Sunday, August 3, 2008

A MONTH OF HUNGRY GHOSTS - 鬼节


A MONTH OF HUNGRY GHOSTS - 鬼节

August 7th - Official Premiere!
NEW! - Official Premiere Day - August 7th at Golden Village and Sinema
NEW! - Singapore Theatrical Release - August 7-28 at Golden Village and Sinema

more info, pls refer to: www.hungryghostmovie.com


an interesting movie feature local celebration of the 7th month festival.

Anyway, the 7th month festival, aka festival of the middle season(zhong yuan), should not be addressed as 'hungry ghost'.

1. 'hungry ghost' is a buddhist term, not a taoist's
2. 'ghost' in chinese pov is just a term for the soul for the dead. so why assume all of them are hungry? Human beings are more hungry, hunger for fame, wealth and of course..food. Singapore is a food paradize!

In a nutshell, this festival is originally from China and as a religion, it is not a buddhist festival initially but a Taoist's.

1. 7th month falls on autumn period, a time of harvest, the Chinese practices agriculture and ancestor worship (thanksgiving).

2. the term 'zhong yuan' already explains it is chinese, not indian. zhong yuan refers to a particular deity in taoism. 'shang yuan' (upper season), 'Zhong yuan' (middle season) and 'xia yuan' (lower season) - heaven. earth and water. Each festival for different purpose. zhong yuan is for salvation, repentance of sins.

3. According to historical findings, cultural and religious literature dating this festival can be traced back to the Han dynastty (around 2000 years ago). Buddhist observation of this festival arised only at Tang dynasty, much later.

4. The 'evidence' Buddhist produced, saying this festival is from India etc, cannot be sustained because there are evidences found, that late buddhist literature copied many ideas from early taoist literature.

5. zhong yuan festival is calculated using chinese calendar and for crying out loud, inda has a different system. Highly not possible for it to be able to calculate the festival and fall on the same date.
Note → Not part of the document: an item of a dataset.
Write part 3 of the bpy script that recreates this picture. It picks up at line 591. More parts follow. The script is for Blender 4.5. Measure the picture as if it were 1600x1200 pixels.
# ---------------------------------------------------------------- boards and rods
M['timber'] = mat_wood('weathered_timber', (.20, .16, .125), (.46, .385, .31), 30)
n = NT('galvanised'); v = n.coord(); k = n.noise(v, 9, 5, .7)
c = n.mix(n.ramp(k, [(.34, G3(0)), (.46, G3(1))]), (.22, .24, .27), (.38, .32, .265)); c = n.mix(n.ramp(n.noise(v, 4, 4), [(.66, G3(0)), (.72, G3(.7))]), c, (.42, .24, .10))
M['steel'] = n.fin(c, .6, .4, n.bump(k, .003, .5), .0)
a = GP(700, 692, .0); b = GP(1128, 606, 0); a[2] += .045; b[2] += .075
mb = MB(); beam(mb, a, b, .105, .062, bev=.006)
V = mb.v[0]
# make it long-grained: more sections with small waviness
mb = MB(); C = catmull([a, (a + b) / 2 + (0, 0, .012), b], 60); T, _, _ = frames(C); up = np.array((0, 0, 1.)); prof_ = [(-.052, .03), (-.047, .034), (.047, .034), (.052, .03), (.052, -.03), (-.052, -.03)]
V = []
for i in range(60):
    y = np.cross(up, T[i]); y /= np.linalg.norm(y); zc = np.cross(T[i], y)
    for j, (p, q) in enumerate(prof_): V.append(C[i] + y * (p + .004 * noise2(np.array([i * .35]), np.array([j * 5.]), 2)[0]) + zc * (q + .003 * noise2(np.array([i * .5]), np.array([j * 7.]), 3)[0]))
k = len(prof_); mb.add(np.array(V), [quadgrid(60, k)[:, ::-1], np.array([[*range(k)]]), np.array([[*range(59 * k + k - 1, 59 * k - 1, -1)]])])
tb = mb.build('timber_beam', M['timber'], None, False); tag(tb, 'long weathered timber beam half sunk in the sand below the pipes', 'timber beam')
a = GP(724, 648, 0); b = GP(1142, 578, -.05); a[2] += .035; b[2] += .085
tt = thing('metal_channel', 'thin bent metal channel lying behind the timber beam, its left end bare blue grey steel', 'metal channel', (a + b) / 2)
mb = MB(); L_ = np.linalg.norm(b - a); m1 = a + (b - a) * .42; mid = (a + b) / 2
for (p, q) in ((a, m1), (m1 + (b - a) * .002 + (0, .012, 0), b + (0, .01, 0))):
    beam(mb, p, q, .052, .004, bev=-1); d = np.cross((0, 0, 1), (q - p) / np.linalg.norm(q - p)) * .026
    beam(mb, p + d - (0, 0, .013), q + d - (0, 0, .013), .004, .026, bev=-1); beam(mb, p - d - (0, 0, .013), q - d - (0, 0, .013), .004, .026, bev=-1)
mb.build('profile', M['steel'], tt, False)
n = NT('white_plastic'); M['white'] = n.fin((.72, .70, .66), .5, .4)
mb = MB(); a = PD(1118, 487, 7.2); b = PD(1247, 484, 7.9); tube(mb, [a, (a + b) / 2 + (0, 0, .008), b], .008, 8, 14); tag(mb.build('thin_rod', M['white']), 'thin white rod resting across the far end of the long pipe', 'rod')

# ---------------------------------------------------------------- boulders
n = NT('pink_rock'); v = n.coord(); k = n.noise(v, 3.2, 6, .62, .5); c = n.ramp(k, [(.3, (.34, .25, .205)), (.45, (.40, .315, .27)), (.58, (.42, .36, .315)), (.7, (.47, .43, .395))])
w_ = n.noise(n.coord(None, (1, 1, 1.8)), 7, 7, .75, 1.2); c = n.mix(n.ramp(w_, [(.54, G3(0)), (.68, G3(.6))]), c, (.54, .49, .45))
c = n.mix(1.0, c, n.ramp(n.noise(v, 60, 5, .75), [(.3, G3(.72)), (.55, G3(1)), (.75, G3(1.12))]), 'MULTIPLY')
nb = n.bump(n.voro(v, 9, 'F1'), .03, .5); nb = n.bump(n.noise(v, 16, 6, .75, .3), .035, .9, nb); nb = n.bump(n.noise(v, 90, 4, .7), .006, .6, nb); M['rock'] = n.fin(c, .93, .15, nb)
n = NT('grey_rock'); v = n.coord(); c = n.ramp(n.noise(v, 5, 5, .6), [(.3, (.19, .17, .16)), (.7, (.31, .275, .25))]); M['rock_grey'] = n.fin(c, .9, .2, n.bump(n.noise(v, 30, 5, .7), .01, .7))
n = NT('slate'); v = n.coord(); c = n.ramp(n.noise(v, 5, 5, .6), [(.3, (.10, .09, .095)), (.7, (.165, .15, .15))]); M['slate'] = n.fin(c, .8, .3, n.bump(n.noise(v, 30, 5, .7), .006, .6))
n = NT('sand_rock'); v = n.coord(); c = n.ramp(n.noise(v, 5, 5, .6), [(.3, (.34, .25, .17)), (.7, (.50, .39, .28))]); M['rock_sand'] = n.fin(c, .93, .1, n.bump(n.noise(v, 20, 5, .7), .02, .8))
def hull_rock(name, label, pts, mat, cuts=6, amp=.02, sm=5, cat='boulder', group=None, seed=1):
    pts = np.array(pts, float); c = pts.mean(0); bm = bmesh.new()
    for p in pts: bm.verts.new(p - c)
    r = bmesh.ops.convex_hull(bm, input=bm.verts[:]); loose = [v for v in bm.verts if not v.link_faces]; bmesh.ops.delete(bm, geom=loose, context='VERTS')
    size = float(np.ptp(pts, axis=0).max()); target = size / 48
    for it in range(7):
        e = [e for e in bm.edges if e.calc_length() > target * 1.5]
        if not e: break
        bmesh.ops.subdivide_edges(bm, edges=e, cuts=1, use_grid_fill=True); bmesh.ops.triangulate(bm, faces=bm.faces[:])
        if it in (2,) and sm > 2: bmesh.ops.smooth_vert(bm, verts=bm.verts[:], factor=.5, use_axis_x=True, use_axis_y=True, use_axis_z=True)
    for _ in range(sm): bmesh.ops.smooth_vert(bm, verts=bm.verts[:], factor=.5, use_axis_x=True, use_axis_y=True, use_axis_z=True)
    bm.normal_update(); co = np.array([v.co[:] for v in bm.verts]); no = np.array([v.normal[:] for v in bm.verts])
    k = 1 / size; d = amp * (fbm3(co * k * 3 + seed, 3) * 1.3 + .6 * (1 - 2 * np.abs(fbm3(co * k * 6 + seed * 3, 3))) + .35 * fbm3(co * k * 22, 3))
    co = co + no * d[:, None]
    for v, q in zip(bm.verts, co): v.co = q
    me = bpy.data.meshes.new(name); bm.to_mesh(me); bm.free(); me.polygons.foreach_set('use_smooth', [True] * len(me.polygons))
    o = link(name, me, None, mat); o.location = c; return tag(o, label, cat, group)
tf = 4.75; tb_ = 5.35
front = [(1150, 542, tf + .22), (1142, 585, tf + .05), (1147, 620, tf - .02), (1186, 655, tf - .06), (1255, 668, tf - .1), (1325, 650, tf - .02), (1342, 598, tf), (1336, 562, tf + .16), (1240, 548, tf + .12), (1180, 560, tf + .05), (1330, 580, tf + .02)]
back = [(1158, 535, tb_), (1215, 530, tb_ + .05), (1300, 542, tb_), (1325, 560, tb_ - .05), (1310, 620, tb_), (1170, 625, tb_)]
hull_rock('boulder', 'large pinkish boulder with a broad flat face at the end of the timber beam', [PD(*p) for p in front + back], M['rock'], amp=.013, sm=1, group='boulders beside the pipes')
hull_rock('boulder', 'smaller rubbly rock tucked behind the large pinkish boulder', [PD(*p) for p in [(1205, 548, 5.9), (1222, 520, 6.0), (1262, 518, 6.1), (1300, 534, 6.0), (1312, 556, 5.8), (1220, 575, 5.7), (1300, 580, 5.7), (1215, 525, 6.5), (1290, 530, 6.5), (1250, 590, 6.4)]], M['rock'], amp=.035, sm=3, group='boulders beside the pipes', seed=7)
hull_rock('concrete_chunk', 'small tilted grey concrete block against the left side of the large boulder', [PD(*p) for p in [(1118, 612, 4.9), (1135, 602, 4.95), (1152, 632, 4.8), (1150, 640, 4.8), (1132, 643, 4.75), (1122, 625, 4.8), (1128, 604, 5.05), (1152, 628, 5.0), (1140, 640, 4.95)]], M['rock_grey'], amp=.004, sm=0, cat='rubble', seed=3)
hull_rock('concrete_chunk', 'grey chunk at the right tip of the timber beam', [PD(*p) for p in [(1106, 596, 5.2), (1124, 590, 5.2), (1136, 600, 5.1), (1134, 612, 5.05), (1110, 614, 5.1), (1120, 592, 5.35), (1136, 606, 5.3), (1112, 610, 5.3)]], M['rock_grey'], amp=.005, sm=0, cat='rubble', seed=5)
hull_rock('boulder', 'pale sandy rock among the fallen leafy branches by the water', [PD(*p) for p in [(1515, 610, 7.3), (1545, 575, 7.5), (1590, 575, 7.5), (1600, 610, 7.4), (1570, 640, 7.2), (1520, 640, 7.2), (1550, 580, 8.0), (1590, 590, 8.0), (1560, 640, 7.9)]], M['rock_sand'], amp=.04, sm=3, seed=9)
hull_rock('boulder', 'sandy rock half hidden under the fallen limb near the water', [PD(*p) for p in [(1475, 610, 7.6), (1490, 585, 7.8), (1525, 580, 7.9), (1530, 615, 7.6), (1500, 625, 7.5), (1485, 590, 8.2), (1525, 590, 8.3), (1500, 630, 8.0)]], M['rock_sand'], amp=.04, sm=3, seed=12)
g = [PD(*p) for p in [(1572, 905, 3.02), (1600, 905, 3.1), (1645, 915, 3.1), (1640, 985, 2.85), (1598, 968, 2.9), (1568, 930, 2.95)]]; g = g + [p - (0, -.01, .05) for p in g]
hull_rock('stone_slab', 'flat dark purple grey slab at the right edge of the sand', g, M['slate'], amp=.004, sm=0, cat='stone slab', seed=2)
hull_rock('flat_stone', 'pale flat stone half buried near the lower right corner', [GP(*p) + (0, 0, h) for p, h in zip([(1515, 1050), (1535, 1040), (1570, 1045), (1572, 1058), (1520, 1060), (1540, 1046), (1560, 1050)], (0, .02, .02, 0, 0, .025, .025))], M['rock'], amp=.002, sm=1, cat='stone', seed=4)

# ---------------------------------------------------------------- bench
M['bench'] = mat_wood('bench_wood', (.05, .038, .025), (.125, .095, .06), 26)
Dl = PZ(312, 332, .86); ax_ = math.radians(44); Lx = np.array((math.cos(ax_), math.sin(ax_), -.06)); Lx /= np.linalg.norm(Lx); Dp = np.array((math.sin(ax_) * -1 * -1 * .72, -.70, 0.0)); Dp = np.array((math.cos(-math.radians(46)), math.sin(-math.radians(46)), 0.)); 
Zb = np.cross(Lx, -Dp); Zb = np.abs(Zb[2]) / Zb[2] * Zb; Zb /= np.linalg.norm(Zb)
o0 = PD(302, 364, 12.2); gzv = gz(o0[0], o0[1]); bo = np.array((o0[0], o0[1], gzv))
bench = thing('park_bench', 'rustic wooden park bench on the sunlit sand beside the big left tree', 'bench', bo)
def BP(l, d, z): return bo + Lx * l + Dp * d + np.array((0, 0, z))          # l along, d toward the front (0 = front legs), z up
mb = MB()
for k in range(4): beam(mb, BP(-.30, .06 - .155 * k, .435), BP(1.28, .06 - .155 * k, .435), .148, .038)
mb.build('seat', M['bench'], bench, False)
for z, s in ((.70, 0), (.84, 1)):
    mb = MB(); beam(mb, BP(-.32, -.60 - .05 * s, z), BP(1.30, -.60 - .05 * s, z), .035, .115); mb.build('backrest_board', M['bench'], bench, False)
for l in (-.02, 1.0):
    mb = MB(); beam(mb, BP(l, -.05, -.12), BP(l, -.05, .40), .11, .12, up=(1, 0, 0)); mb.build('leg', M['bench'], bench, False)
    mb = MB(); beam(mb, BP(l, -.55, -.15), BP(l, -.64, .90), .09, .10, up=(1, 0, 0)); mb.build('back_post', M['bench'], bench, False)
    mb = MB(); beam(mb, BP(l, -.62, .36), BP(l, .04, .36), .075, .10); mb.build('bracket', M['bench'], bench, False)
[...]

6. practice of burning papers, dated to also Han dynasty, a way to give offerings, paper was used to replace real artifacts and through burning, its transmit across dimension, from physical world to spiritual. It was never the intention to be comercialized and overly modernized or to burn in great ridiculous quantity. Its the sincerity that counts and to do things in moderate has always been part of the chinese teachings. In another words, it is the 'hunger for wealth', 'capitlistic attitude' and overly westernization that lead to people, misunderstanding the true meaning behind.

7. the world of the dead, in chinese pov, is similar to the mortal world, just that they are spiritual and invisible, what ever we need now, they benefit as well. Because of love and compassion, the chinese burn papers and offerings. Easing their sufferings. Bigger scales could be performing of salvation rituals - to provide salvation, leaving the sea of sufferings to the heavenly paradize.

bottome line, it is love, compassion and filial peity that this festival is trying to bring accross.